**YOUR TASK:** Pull out every line in the data that has the string "scene" in it.

**EXTRACTED INFORMATION:**
◆ ◆ ◆

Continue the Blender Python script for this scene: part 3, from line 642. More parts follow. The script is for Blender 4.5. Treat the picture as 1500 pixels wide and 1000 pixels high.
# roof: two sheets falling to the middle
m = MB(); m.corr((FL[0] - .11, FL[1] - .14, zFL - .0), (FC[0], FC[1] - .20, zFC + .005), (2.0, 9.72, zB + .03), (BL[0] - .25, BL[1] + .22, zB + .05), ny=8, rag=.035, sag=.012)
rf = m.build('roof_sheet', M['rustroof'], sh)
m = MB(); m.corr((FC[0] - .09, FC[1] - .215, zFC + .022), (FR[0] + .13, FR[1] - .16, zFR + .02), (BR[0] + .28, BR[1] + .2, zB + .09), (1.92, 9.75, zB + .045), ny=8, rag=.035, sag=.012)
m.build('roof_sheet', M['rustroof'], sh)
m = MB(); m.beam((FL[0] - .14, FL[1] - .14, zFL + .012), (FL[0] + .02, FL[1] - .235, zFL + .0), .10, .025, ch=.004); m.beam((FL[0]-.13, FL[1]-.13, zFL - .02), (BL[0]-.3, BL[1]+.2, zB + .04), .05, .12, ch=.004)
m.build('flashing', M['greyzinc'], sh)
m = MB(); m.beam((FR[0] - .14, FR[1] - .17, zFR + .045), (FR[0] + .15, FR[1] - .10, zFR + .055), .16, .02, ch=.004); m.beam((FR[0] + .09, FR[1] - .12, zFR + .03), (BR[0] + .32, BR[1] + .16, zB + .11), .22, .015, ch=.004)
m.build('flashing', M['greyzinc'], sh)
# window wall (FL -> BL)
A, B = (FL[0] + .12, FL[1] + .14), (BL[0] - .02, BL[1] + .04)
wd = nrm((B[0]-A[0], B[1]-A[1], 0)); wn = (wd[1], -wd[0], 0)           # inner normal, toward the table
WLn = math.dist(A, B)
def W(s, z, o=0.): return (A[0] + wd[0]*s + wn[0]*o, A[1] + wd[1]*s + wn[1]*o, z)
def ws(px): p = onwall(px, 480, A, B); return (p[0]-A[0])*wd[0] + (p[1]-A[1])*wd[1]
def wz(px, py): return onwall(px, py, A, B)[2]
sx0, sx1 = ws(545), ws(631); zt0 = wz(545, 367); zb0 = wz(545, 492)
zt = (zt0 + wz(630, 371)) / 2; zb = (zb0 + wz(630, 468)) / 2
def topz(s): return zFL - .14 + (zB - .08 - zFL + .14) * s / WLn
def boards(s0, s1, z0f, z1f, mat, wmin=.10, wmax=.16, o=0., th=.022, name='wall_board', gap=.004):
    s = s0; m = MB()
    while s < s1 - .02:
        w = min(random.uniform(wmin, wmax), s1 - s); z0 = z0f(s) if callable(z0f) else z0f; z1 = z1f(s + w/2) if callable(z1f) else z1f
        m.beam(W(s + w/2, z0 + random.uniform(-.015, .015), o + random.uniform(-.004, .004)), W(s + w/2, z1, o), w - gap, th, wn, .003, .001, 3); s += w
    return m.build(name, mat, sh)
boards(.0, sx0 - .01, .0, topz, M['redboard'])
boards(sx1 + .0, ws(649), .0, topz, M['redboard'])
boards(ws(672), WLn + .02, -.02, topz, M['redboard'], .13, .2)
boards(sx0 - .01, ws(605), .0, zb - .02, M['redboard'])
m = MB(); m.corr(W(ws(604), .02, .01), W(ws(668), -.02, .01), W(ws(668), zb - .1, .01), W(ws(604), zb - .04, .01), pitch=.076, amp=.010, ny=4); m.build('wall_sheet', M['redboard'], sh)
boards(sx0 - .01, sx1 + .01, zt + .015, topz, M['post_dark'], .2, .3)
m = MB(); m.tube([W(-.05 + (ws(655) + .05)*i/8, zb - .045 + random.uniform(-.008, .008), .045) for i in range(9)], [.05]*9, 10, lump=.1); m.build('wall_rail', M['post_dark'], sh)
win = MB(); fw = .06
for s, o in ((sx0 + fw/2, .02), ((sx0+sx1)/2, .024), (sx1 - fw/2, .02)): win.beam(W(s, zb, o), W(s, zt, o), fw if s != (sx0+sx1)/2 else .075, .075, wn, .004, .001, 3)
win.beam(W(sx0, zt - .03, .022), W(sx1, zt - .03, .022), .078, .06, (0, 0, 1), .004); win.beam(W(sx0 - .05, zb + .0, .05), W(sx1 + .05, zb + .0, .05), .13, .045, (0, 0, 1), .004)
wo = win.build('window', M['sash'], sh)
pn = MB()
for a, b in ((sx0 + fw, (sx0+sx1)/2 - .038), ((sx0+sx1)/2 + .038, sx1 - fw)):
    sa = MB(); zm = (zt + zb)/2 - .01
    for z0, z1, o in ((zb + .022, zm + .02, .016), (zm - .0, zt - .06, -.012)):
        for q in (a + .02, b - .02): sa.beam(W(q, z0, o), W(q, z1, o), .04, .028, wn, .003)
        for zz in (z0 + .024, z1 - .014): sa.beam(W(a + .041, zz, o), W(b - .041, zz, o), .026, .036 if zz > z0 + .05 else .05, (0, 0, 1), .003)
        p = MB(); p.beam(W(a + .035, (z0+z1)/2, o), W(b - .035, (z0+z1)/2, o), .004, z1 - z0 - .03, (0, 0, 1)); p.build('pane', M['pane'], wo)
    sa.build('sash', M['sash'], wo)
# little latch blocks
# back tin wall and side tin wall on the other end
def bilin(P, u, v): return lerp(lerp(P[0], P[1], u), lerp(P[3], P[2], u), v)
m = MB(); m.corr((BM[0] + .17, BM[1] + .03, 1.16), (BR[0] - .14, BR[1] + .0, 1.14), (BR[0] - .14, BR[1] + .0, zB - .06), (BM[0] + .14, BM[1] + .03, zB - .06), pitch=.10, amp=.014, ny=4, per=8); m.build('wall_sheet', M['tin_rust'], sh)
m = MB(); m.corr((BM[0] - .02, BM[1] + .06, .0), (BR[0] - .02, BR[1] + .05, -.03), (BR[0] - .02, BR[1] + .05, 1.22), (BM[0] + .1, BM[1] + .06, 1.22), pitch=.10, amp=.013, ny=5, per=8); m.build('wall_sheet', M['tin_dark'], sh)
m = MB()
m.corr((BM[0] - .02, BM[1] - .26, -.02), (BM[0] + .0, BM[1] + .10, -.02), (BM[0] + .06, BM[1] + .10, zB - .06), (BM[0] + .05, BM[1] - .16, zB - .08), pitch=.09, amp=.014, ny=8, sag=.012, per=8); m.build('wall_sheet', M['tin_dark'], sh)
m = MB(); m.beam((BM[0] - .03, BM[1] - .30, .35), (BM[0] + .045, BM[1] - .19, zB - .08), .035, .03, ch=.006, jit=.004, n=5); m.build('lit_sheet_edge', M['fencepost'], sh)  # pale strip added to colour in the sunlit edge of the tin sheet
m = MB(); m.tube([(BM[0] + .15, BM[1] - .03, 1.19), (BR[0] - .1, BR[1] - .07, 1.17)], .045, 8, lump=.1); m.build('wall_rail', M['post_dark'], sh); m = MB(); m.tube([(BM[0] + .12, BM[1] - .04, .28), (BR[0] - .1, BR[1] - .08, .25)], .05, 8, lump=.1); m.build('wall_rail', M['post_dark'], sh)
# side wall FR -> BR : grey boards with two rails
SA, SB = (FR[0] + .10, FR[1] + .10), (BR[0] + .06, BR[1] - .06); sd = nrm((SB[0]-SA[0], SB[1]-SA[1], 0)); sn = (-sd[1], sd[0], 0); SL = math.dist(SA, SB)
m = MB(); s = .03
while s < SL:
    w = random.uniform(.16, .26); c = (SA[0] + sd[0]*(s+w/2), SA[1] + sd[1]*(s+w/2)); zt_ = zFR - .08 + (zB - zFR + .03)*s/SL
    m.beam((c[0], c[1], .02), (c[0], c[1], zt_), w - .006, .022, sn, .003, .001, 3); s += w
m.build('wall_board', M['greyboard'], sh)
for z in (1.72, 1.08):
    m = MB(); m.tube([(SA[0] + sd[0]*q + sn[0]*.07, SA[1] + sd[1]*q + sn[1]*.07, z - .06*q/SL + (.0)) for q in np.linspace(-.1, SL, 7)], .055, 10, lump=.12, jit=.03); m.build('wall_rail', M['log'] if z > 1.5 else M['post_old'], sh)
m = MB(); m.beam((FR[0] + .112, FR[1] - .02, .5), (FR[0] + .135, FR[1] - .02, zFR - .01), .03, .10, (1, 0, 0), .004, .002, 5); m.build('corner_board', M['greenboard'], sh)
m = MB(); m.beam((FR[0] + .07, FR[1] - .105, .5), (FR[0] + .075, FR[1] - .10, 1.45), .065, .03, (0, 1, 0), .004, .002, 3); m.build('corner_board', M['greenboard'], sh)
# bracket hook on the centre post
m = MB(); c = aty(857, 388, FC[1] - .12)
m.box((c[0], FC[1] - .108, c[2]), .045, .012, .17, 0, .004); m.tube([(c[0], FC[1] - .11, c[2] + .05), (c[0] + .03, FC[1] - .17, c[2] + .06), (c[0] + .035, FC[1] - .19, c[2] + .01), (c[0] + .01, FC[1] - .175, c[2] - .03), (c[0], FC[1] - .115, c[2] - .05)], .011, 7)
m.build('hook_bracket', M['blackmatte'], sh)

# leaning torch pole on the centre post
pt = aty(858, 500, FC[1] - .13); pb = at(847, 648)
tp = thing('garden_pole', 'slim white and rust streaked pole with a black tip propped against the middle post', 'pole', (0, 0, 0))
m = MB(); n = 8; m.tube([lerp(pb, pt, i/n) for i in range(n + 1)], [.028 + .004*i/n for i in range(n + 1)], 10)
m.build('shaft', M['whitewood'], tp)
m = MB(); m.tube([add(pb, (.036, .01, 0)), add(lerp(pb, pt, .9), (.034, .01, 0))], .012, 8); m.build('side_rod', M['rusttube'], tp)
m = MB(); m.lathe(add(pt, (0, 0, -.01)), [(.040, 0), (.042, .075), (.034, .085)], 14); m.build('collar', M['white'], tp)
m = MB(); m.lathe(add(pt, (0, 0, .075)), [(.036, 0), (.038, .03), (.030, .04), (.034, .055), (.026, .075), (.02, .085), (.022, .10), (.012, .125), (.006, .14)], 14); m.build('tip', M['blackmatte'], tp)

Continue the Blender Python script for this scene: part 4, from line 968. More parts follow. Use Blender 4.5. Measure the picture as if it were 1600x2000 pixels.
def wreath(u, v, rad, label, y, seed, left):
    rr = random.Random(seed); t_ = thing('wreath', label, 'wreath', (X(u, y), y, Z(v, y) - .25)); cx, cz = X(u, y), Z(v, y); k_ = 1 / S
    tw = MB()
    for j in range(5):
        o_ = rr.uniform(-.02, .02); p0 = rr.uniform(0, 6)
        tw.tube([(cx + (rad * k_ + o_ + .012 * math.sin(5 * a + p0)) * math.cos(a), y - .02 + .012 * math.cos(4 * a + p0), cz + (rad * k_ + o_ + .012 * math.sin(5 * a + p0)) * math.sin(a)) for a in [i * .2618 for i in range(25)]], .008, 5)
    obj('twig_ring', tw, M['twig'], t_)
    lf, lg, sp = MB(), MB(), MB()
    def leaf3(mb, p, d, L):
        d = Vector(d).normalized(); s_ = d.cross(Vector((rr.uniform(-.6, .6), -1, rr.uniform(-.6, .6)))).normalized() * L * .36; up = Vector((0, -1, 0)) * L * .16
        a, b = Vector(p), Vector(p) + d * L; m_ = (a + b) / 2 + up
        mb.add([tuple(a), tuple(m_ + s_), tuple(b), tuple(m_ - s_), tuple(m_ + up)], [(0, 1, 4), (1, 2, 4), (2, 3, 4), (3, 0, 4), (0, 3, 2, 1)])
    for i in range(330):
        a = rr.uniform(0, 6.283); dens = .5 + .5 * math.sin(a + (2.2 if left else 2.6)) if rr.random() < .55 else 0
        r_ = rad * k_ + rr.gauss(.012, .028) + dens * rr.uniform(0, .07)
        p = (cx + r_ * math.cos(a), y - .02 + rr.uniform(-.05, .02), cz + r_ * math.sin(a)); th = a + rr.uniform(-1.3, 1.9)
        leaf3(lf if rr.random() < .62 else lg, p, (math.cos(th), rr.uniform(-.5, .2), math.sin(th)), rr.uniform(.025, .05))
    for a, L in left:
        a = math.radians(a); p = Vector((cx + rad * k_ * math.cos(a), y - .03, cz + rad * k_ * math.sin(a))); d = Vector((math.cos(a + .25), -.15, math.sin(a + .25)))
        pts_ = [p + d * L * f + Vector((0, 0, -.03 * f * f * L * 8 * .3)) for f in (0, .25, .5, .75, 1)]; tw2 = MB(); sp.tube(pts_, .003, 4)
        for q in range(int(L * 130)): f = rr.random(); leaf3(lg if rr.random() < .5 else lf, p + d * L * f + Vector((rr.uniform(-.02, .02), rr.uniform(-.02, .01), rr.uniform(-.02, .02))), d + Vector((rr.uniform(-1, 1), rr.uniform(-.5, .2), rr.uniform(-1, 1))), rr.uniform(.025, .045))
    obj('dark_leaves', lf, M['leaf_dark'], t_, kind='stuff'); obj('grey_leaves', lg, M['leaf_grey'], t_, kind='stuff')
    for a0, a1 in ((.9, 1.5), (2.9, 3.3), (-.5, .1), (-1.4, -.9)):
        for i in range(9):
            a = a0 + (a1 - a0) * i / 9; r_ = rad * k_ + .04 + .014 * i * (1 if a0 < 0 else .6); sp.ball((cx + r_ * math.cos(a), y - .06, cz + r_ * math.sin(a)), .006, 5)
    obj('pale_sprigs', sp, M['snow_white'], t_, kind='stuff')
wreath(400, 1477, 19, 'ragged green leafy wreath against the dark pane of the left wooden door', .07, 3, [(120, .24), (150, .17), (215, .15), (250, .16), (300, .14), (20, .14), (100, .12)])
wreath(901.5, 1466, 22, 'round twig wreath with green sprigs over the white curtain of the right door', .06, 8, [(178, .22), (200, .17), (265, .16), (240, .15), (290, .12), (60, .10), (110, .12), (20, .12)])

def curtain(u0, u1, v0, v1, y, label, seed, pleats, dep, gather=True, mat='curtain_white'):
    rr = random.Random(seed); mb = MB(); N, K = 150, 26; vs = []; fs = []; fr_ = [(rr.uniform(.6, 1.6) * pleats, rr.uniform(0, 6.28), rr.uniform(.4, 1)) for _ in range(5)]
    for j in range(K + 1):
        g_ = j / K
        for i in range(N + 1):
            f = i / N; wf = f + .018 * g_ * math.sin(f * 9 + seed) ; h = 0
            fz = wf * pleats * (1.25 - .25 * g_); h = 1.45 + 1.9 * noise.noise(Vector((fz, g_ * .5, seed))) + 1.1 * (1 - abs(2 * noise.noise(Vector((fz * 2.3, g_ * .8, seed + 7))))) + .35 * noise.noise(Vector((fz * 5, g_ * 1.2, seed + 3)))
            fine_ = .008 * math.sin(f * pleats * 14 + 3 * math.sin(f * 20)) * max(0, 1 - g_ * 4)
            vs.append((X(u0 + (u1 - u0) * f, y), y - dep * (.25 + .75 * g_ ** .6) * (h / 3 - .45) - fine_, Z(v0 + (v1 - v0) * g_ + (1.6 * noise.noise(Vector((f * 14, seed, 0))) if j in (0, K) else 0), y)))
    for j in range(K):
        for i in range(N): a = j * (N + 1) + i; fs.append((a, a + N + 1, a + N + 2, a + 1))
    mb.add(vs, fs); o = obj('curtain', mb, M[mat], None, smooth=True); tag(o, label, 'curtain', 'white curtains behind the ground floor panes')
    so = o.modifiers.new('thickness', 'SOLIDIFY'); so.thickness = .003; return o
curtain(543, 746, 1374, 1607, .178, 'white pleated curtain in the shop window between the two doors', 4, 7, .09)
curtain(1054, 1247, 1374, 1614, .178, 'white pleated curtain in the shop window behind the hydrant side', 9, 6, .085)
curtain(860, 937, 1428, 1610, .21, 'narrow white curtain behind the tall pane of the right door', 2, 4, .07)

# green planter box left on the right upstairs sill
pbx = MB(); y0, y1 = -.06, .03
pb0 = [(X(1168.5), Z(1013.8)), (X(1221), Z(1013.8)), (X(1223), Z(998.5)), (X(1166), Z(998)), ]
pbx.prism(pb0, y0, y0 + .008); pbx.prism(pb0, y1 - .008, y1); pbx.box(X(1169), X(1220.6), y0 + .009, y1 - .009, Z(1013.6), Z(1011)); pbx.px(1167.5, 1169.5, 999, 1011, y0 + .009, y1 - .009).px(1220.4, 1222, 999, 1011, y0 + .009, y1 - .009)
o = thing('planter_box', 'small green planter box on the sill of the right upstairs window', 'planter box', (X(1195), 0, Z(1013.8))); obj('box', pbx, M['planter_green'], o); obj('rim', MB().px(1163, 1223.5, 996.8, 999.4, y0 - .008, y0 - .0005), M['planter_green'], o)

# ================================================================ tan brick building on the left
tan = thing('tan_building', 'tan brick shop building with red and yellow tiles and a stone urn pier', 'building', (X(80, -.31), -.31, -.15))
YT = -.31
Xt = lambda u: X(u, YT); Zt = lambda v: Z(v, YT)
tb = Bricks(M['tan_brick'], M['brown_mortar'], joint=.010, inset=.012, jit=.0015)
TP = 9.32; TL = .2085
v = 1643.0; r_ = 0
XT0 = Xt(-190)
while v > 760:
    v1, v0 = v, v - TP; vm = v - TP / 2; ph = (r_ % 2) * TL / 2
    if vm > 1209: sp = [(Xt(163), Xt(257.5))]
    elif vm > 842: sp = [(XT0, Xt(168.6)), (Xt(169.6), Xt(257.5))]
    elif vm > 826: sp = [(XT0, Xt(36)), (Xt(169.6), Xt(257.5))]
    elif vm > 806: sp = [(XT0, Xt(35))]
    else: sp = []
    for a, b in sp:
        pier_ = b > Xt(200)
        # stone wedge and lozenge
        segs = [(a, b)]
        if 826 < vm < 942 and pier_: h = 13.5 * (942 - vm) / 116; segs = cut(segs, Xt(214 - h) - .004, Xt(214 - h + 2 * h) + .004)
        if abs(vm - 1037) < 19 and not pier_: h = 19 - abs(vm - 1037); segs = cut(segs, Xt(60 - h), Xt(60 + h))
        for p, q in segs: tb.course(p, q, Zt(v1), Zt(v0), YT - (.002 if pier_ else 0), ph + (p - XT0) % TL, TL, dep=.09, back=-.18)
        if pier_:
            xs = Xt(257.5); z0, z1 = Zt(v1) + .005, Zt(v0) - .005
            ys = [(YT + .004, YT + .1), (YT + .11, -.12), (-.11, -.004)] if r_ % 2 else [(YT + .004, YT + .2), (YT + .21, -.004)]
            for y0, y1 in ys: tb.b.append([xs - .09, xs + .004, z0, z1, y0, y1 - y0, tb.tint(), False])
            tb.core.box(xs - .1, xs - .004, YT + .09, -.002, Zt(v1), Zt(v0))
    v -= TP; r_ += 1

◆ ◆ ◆

**EXERCISE ANSWER:**
Continue the Blender Python script for this scene: part 3, from line 642. More parts follow. The script is for Blender 4.5. Treat the picture as 1500 pixels wide and 1000 pixels high.
Continue the Blender Python script for this scene: part 4, from line 968. More parts follow. Use Blender 4.5. Measure the picture as if it were 1600x2000 pixels.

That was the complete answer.